Some data analyses, including one by the Los Angeles Times, have shown a rise in unintended-acceleration complaints after Toyota introduced electronic "drive-by-wire" systems about a decade ago.
Adrian Lund, president of the Insurance Institute for Highway Safety, says the institute has examined its data to look for a similar pattern in insurance claims for Toyota and Lexus vehicles, and hasn't found one.
"Basically, most of these vehicles are about what you'd expect for their class - they're neither better nor worse than comparable vehicles," he said.
But Lund, who is also a member of the National Academy of Sciences panel looking into industrywide questions, rightly cautions against reaching a conclusion from the lack of a claims spike.
He says a rarely occurring glitch - perhaps comparable to the rare but deadly side effects sometimes linked to prescription drugs - may not be enough to show up in claims data that encompass about six million vehicle crashes a year.
How might such a rare event occur?
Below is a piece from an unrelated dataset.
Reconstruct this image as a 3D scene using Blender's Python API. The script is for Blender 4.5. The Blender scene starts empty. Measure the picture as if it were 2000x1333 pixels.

The National Academy of Sciences panel heard one theory Thursday from Ronald A. Belt, an electronics expert who holds a doctorate in physics from the University of Notre Dame.
Belt, who works at Honeywell but presented his report independently, suggested that a kind of short circuit called a "latch-up" could cause a Toyota's electronic throttle to open and stay open - without the gas pedal depressed and outside the control of the vehicle's electronic control unit (ECU). Another electronics expert likened a latch-up to "a faucet getting jammed in the open position."
Lyons dismissed Belt's report via e-mail, saying Belt "admittedly guessed at the design of Toyota's ECU and, as a result, has made a number of incorrect assumptions that have led him to draw erroneous conclusions."
But a year after Toyota's awful month, there are still more questions than answers.